偏見一掃へ料理教室…子弟の自立へ「寺子屋」も
日本社会の脱北者に注ぐまなざしは、「北朝鮮から来た」「近づきたくない」という"負の印象"に支配されがち。同会の世話人を担う元在日同胞脱北者の韓錫圭さん(仮名)は、「脱北者も中国の朝鮮族と自らを偽るなど、心を開きにくい状況がある」という。
こうした偏見を取り除くため、会が3月に初開催したのが料理教室「オッケトンム・キッチン」だった。都内のマンションの1室を会場に北韓で育った同胞が講師を務め、家庭料理を教えた。目的は料理ではなく、会話を通して隣人としての理解を深めてもらうのが目的。料理教室に参加したことで支援の輪に加わった日本人もいる。
日常的には日本に入国して間がない脱北者のため、比較的定住歴の長い脱北者5人が銀行口座の開設、電車の乗り方やスーパーでの買い物を手引きするシステムをつくっている。このほか、独自のネットワークを駆使して、就職の斡旋にも取り組む。
韓さんは59年、新潟から北送第1船に単独で乗り込んだ。当時まだ17歳だった。清津に到着するや否や、「だまされた」と思い知らされたという。総連の宣伝を通じて「社会主義祖国」へのあこがれを膨らませていただけに落胆も大きかった。03年に脱北、04年に日本への入国を果たした。
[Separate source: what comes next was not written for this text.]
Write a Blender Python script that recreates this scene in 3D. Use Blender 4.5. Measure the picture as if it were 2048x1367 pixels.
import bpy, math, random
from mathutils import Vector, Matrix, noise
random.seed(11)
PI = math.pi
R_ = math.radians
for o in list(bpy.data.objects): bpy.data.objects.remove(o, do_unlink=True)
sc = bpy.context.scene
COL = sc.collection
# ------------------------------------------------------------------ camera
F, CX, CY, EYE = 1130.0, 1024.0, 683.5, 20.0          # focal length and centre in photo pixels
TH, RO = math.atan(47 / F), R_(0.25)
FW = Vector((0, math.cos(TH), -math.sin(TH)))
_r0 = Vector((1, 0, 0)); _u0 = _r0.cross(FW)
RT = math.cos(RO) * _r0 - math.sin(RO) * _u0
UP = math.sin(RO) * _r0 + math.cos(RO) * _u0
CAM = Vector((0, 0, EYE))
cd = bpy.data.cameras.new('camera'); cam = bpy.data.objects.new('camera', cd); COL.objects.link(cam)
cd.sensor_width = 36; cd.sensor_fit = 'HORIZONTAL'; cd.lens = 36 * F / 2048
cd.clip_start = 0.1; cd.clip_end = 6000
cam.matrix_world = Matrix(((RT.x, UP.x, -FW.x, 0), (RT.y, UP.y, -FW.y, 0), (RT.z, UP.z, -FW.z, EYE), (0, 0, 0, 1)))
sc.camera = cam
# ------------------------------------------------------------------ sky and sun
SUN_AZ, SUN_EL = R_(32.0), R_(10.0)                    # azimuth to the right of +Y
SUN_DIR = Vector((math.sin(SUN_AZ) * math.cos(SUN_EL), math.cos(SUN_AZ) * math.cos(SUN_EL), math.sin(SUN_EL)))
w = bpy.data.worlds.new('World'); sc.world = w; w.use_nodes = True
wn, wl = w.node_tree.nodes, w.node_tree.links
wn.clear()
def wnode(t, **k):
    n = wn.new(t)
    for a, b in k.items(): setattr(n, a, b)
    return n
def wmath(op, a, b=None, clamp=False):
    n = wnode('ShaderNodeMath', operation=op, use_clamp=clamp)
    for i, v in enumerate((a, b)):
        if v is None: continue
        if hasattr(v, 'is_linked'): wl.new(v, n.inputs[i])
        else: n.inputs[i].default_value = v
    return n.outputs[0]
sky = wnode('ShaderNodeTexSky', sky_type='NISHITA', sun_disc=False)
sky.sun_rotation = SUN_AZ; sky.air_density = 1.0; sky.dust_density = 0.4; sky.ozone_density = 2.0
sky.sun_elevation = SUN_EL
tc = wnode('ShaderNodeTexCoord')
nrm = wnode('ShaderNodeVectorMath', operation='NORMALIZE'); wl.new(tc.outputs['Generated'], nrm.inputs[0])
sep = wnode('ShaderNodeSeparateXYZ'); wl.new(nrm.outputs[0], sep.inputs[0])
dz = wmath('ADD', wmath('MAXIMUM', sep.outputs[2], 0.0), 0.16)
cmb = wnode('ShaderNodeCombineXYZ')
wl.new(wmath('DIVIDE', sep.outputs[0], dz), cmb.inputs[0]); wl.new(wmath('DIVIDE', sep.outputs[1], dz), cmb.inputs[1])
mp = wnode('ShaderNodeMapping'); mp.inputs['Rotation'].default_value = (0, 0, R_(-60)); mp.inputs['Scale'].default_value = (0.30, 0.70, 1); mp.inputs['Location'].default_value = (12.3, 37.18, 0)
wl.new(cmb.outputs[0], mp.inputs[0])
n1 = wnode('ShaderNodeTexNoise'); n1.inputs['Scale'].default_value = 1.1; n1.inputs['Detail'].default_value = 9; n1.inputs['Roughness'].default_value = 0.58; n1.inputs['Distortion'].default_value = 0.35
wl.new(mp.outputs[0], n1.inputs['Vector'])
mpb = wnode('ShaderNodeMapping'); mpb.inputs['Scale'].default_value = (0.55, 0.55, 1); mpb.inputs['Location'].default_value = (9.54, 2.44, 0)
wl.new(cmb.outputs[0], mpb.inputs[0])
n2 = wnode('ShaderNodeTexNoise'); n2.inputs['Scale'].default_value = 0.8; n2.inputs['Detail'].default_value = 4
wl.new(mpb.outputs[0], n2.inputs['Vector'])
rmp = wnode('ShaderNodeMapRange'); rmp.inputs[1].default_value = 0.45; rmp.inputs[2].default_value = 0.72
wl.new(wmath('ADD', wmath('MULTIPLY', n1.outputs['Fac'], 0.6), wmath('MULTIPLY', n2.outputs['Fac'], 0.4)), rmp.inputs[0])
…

脱北したのは、北送同胞がたどった末路を広く知らせなければとの使命感からだった。それは『日本から「北」に帰った人の物語』(新幹社刊、07年)を著すことで果たした。目的を果たすと、脱北者のため、なにか力を尽くしたいと思うようになり、在日3世の小牧美和さん(50)を代表に昨年12月、「オッケトンム」を立ち上げた。
4月1日からバイリンガルの日本人ボランティアを講師に、「寺子屋」を開設。脱北同胞の子弟のために英会話や学習支援に取り組んでいる。今後はウリマルも教えていくという。